China's top economic planner, the National Development and Reform Commission (NDRC), will further relax rules on overseas investment by Chinese companies as part of the 12th Five-Year Plan (2011-2015), top advisers said.
The NDRC is working with the Ministry of Commerce on a law to facilitate Chinese companies' globalization and investment in overseas markets, Kong Linlong, director of the NDRC's Foreign Capital Utilization Department, told reporters Tuesday at the 9th Transnational Corporations China Forum in Beijing.
Besides the loosening of investment restrictions, the NDRC is also considering establishing a communication mechanism between relevant Chinese government agencies and their foreign counterparts in order to facilitate Chinese overseas investment, Kong said.
In recent years, Chinese companies have become more aware of the importance of expanding overseas and have become more interested in foreign investment. According to Kong, Chinese direct outbound investment (DOI) rose 35 percent during the 2006-2010 period, four times the amount invested during the 2001-2005 period. By the end of 2010, China's DOI totaled nearly US$330 billion.
However, Chinese firms still face numerous challenges in seeking access to overseas markets. The lack of professional management talent, the absence of domestic investment banks and rising Western resistance to Chinese takeovers are holding back overseas development, Kong said.

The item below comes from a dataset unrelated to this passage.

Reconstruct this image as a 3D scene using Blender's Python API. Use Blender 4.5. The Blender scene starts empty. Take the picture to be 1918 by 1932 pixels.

The Transnational Corporation China Forum, held annually since 2002, is organized by Chinese Academy of International Trade & Economic Cooperation, the Ministry of Commerce, and the Beijing New Century Academy on Transnational Corporations. Each year, scholars, government officials and executives of transnational corporations gather in Beijing and discuss the opportunities and challenges faced by transnational corporations. This year, the forum's theme is TNCs and China's Peaceful Rise.